▶ **Written request**: How many lines hold the string "from"? Reply with the number alone.

▶ **Supplied information**:
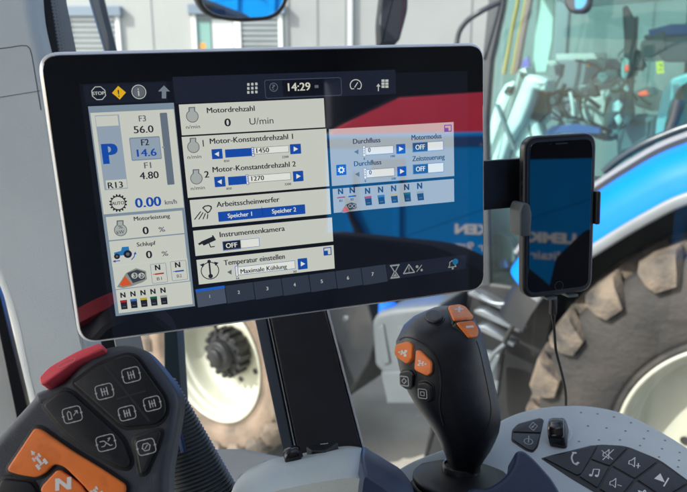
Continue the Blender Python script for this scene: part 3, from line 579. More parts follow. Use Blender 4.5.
# ================================================================== right console
CON = thing('side_console', 'light grey dimpled console panel curving along the lower right', 'console', cf.M)
arc = [(395, 470), (412, 460), (440, 449), (470, 437), (505, 417), (530, 408.5), (560, 404.5), (590, 405), (620, 411), (650, 424), (687, 446), (720, 470)]
outl = catmull(arc, 5, False) + [(745, 520), (700, 560), (420, 560), (330, 520)]
b = MB(cf); b.slabpx(outl, -.03, 0, .004, LGREY, 5); b.build('panel', CON)
b = MB(cf)
DIM = mat('dimple', (.20, .215, .235), .6)
for x, y in ((581, 412.6), (597.5, 414), (614, 417), (631, 422.8), (648, 431), (665, 440.5), (588, 426), (606.5, 428), (625.5, 431), (644, 438.6), (662, 448.8), (679.6, 452.5), (599, 440), (620, 440), (640, 445.6), (659, 457), (679, 460.4), (678, 467), (579, 441.5)):
    c = b.fr.uv(x, y); k = b.fr.sc(x, y)
    def ringp(r, z): return [(c[0] + r * k * math.cos(t / 10 * 6.283), c[1] + r * k * .8 * math.sin(t / 10 * 6.283), z) for t in range(10)]
    b.loft([ringp(1.3, .0002), ringp(.75, -.0004 + .0007), ringp(.4, .0001)], DIM, False, True)
b.build('dimples', CON)
def ckey(name, pts, rad, leg=None, h=.0014, m=None):
    b = MB(cf); uv = ccw(dedupe(b.q(rc(pts, rad)))); b.slab(uv, -.002, h, .0005, m or KEYBLK, 3)
    if leg: leg(b, h + .0001)
    return b.build(name, CON)
def L_(b, pts, w, z): b.stroke(pts, w, z, LEGENDW)
# black surrounds
b = MB(cf); b.slabpx(rc([(512, 430), (518, 424), (540, 418), (544, 420), (538, 447), (533, 453), (526, 451), (511, 441)], 2.5), -.002, .0004, .0002, RUBBER, 2)
b.slabpx(rc([(541, 458.5), (552, 455), (598, 444.5), (626, 446), (660, 460), (690, 482), (720, 510), (700, 560), (604, 498), (570, 478)], [1, 3, 8, 8, 8, 8, 2, 2, 8, 6]), -.002, .0004, .0002, RUBBER, 2); b.build('keypad_bed', CON)
ckey('round_key', [(514, 430.5), (519, 425), (540, 419), (543, 421), (541, 433.5), (513, 432.5)], 2, lambda b, z: (b.stroke([(533 + u, 427.4 + v) for u, v in ((-4, .5), (0, -4), (4.4, -.4), (.4, 4.2), (-4, .5))], .6, z, LEGEND), b.stroke([(531.5, 428.6), (535, 425.6)], .7, z, LEGEND), b.circ(532.6, 428, 1, z, LEGEND)))
ckey('round_key', [(512.8, 434), (540.6, 435), (537, 447), (533, 451.6), (527, 450), (512.5, 440)], 2, lambda b, z: (b.circ(528.4, 442.5, 4.6, z, LEGEND, .7, 24), b.stroke([(528.4, 443.5), (528.8, 437)], .9, z, LEGEND)))
CK = [([(543.5, 458.6), (553, 455.8), (592, 446), (597, 446.6), (581, 474.4), (577, 476)], [1, 3, 6, 2, 3, 4]),
      ([(598.6, 446.4), (612, 445.8), (627, 448.4), (609.5, 466.4), (591, 459.6)], 1.2),
      ([(590.4, 461.4), (608.6, 468), (597, 488.4), (579.4, 477)], 1.2),
      ([(629.4, 449.2), (644, 454.2), (656.6, 462.6), (634.8, 479), (612.4, 466.4)], 1.2),
      ([(611.4, 468.6), (633.6, 480.6), (618, 500), (599.4, 489.4)], 1.2),
      ([(659, 463.6), (673, 472.6), (687, 484), (664, 498), (637.4, 480.4)], 1.2),
      ([(636, 482.4), (662, 499.4), (648, 520), (620.6, 501)], 1.2),
      ([(689, 486), (712, 506), (690, 524), (666, 500)], 1.2)]
def legs(i):
    def f(b, z):
        if i == 0: b.stroke(catmull([(573, 454.6), (571.6, 459), (573.4, 464), (577, 466)], 4, False), 1.7, z, LEGENDW); b.stroke([(572.6, 454), (576, 454)], 2.4, z, LEGENDW); b.stroke([(575.6, 465.4), (578.4, 463.6)], 2.4, z, LEGENDW)
        if i in (1, 3, 4):
            x, y = ((607.6, 455.6), None, (None), (633.4, 463.6), (614.4, 484.4))[i] if i != 1 else (607.6, 455.6)
            b.stroke([(x - 4.4, y - 1.6), (x - 1.6, y - 2.4), (x + 1.4, y - 5), (x + .8, y + 4.4), (x - 2, y + 1.8), (x - 4.8, y + 1.6), (x - 4.4, y - 1.6)], .8, z, LEGENDW)
            if i == 1: b.stroke([(x - 6, y - 4), (x + 5, y + 5)], .8, z, LEGENDW); b.stroke([(x + 6, y - 5), (x - 5, y + 5.4)], .8, z, LEGENDW)
            if i == 3: b.stroke([(x + 2.6, y + 3), (x + 6.6, y + 3.6)], 1, z, LEGENDW); b.stroke([(x + 4.8, y + .8), (x + 4.4, y + 5.6)], 1, z, LEGENDW)
            if i == 4: b.stroke([(x + 3, y + 1.6), (x + 7, y + 2.8)], 1, z, LEGENDW)
        if i == 2: b.circ(590.6, 476.4, 1.7, z, LEGENDW); b.circ(596.4, 477, 1.7, z, LEGENDW); b.stroke([(592, 476.4), (593.4, 470.4), (599.4, 470.6), (598, 477)], 1, z, LEGENDW)
        if i == 5: b.poly([(654, 479.8), (660.2, 474.4), (664.6, 483.6)], z, LEGENDW); b.stroke([(668.4, 479.2), (663.6, 487.4)], 1.3, z, LEGENDW)
        if i == 6: b.text('M', 640, 648, 496, 6, z, LEGENDW, .02)
    return f
for i, (p, r) in enumerate(CK): ckey('media_key', p, r, legs(i))
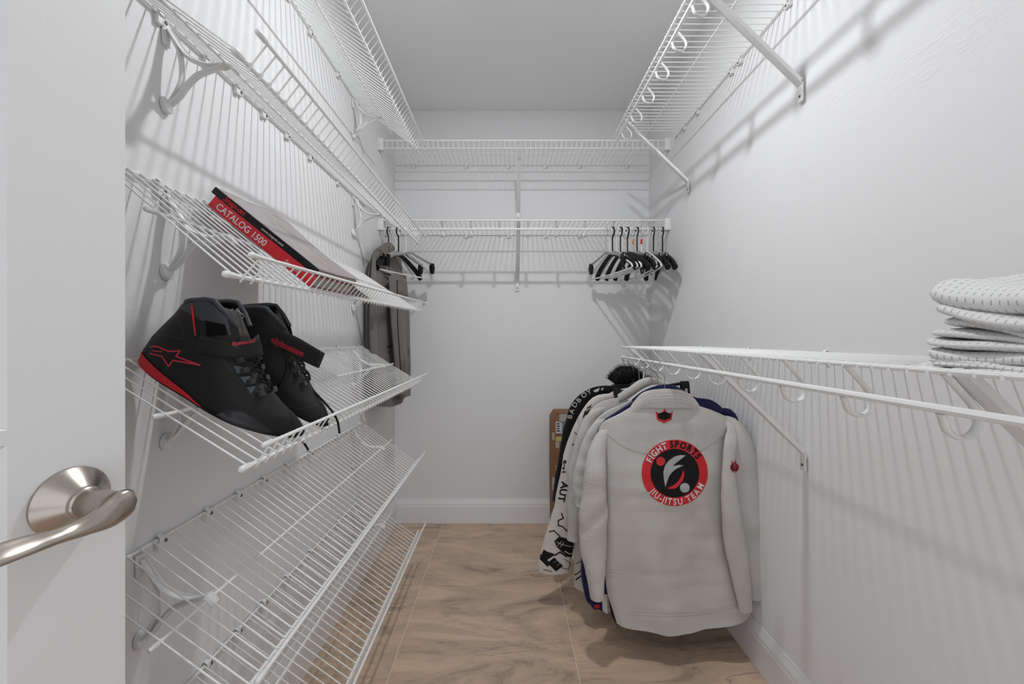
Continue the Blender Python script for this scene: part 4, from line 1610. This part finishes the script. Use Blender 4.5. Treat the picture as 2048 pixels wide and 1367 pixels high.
# clip hanger with trousers, between the ribbed gi and the printed jacket
def clip_hanger():
    Y = 1.645
    t = thing('clip_hanger', 'black bar hanger with two clips, behind the ribbed white gi collar', 'hanger', P(1300, 770, Y))
    MB().sweep([P(1228, 784, Y), P(1270, 780, Y), P(1330, 772, Y), P(1376, 764, Y)], [(0.006, 0.004)] * 4, side=(0, 1, 0), n=10).build('bar', M_BPL, t)
    rz = RZ2 - 0.046
    hook = [(0.0, -0.07), (0, -0.036), (-0.017, -0.026), (-0.021, -0.010), (-0.013, 0.0035), (0, 0.0066), (0.013, 0.0026), (0.018, -0.010)]
    MB().sweep([V((X0 + a, Y, rz + b)) for a, b in smooth_pts(hook, 26)], [(0.0026, 0.005)] * 26, side=(0, 1, 0), n=8).build('hook', M_WPL, t)
    MB().sweep([V((X0, Y, rz - 0.066)), V((X0 + 0.01, Y, rz - 0.08)), V((X0 + 0.02, Y, P(1300, 776, Y).z))], 0.004, n=8).build('neck', M_BPL, t)
    for x0, y0, x1, y1, w in ((1234, 776, 1238, 816, 7.5), (1369, 762, 1370, 802, 8)):
        m = MB()
        for dy, k in ((-0.007, 1), (0.006, 1)):
            a, b = P(x0, y0, Y), P(x1, y1, Y)
            m.sweep([a + V((0, dy * .6, 0)), (a + b) / 2 + V((0, dy * 1.5, 0)), b + V((0, dy * .5, 0))], [(w / F * Y * .95, 0.0028), (w / F * Y, 0.0028), (w / F * Y * .85, 0.0028)], side=(0, 1, 0), n=4)
        c = m.build('clip', M_BPL, t, smooth=False)
        q = P((x0 + x1) / 2, (y0 + y1) / 2, Y)
        MB().bbox((q.x - 0.005, Y - 0.0165, q.z - 0.012), (q.x + 0.005, Y - 0.0125, q.z + 0.012), 0.001).build('spring', M_INKG, c)
    tr = thing('trousers', 'beige trousers gripped by the black clip hanger', 'trousers', P(1300, 800, Y), None)
    b = torso([(1244, 790), (1300, 786), (1372, 778)], [(1200, 1205), (1300, 1215), (1420, 1200)], [(1244, 790), (1215, 1000), (1200, 1205)], [(1372, 778), (1420, 1000), (1425, 1200)], Y, 0.012, 61, 0.004)
    b.build('legs', cloth_mat('beige_twill', (0.52, 0.47, 0.40), 600, 0.2), tr)
    return t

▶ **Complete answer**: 2